We need to go beyond the headlines and really analyze why their leadership is so central right now. So, okay, let's unpack the scale first because the scope of this is it's a crucial detail. It is. The sources are really emphasizing that this isn't just a regional thing. Yeah.

It's not confined to one province or one ethnic group. It's universal. It is. And what's fascinating is the, strategy. It's like a strategy of saturation.

It has spread across every single province, turning streets, universities, bazaars, even residential neighborhood into, you know, simultaneous arenas of direct confrontation. Which has to be a strategic nightmare for the authorities. Oh, absolutely. Right. It fractures their ability to repress everyone at once.

They're stretched thin across the entire country. And the message coming out of these confrontations, it's not reformist. It's revolutionary. I mean, you look at the key slogans and they are completely unambiguous about the goal. Yeah.

You hear the fundamental demands like death to Khamenei, death to the dictator. Very direct. It's challenging the head of the whole structure but I think if you want to understand the sort of the sheer determination right now, have to listen to this unifying chant that's become a rallying cry. Which one is that? This year is the year of sacrifice. Seyyed Ali (Khamenei) will be overthrown.

It's a declaration. It's a commitment to see this through within a specific time frame. Wow. But what's also interesting when you connect that geographical spread to the political message is that the conversation about Iran's future is broadening.

It's not just about the current regime anymore. That's a great point. Our sources are confirming this shift. We've seen much broader political slogans emerge in cities like Tabriz and Mashhad. For instance, the chant, death to the oppressor, whether Shah or the mullah's leader.

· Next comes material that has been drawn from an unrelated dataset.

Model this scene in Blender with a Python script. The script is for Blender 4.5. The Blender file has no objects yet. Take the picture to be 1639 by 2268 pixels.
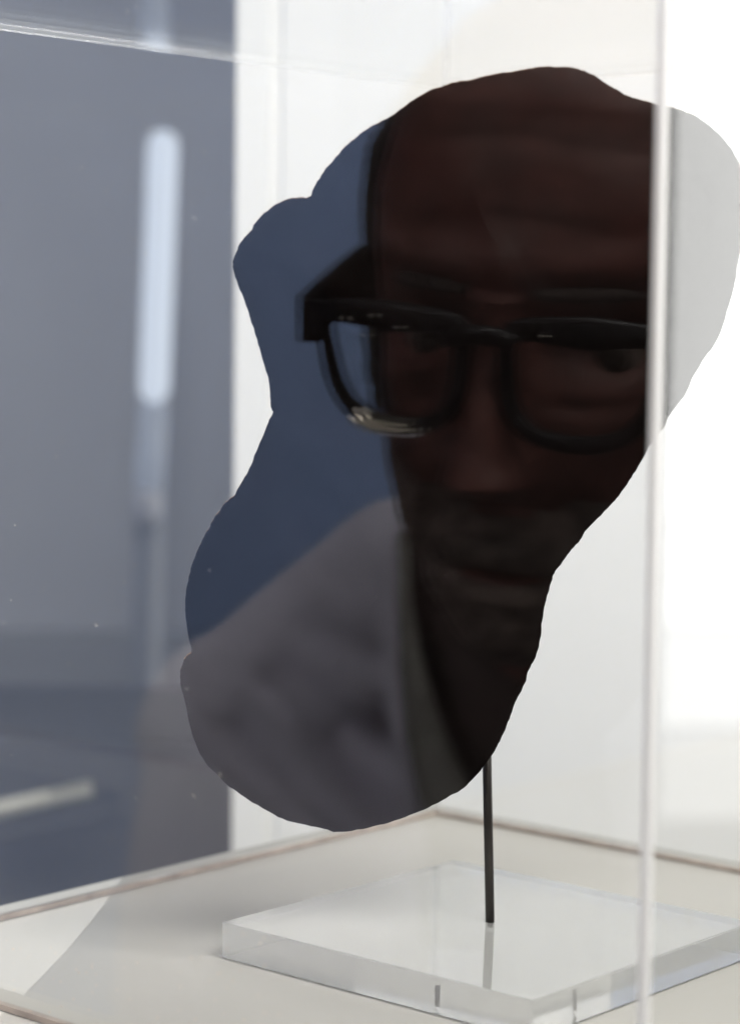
import bpy, bmesh, math, random
from mathutils import Vector, Matrix
from mathutils.geometry import delaunay_2d_cdt

random.seed(7)
sc = bpy.context.scene
COL = sc.collection

# ------------------------------------------------------------------ camera
S = 0.7432                                   # metres per survey unit: the case comes out 30 cm wide
PITCH, ROLL, YAW = 0.0829, 0.0109, 0.8545
H_CAM = 0.2681 * S
FPX, CX, CY, IW, IH = 5072.7, 819.5, 1134.0, 1639.0, 2268.0
fw = Vector((0, math.cos(PITCH), -math.sin(PITCH)))
rt0 = Vector((1, 0, 0)); up0 = rt0.cross(fw)
rt = math.cos(ROLL) * rt0 + math.sin(ROLL) * up0
up = -math.sin(ROLL) * rt0 + math.cos(ROLL) * up0
CAM = Vector((0, 0, H_CAM))
cd = bpy.data.cameras.new('camera'); cam = bpy.data.objects.new('camera', cd); COL.objects.link(cam)
M = Matrix((rt, up, -fw)).transposed().to_4x4(); M.translation = CAM
cam.matrix_world = M
cd.sensor_fit = 'VERTICAL'; cd.sensor_height = 36.0; cd.sensor_width = 26.0
cd.lens = FPX / IH * 36.0
cd.clip_start = 0.02; cd.clip_end = 50
cd.dof.use_dof = True; cd.dof.focus_distance = 0.695; cd.dof.aperture_fstop = 9.0
sc.camera = cam

# ------------------------------------------------------------------ world, lamps, exposure
w = bpy.data.worlds.new('World'); sc.world = w; w.use_nodes = True
w.node_tree.nodes['Background'].inputs[0].default_value = (1.0, 0.985, 0.96, 1)
w.node_tree.nodes['Background'].inputs[1].default_value = 0.14

def area(name, loc, target, sx, sy, radiance, col=(1, 1, 1), spread=180):
    ld = bpy.data.lights.new(name, 'AREA'); ld.shape = 'RECTANGLE'; ld.size = sx; ld.size_y = sy
    ld.energy = radiance * math.pi * sx * sy * 1.0
    ld.color = col; ld.spread = math.radians(spread)
    o = bpy.data.objects.new(name, ld); COL.objects.link(o)
    o.location = loc
    d = Vector(target) - Vector(loc)
    o.rotation_euler = d.to_track_quat('-Z', 'Y').to_euler()
    return o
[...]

Now that's a powerful political statement. It is. It unites people who oppose the old authoritarianism with those fighting the current one. And we heard an even more explicit version from the students. Right?

From Allameh Tabatabaii University, the cry was neither monarchy nor the mullahs. Leadership, freedom, and equality. Exactly. It signals a profound desire for something completely new. A democratic system built on rights.

And when we talk about freedom and equality, we have to pivot to the, well, the defining characteristic of this whole uprising. The visible undeniable leadership from women. Exactly. Our reports confirm that young women and girls, they aren't just participants. They are allowed.

They're outspoken. And in a lot of these demonstrations, they are the functional majority. Their courage is strategically important because it just directly challenges the regime's security narrative that these are, you know, marginal protests or driven by outsiders.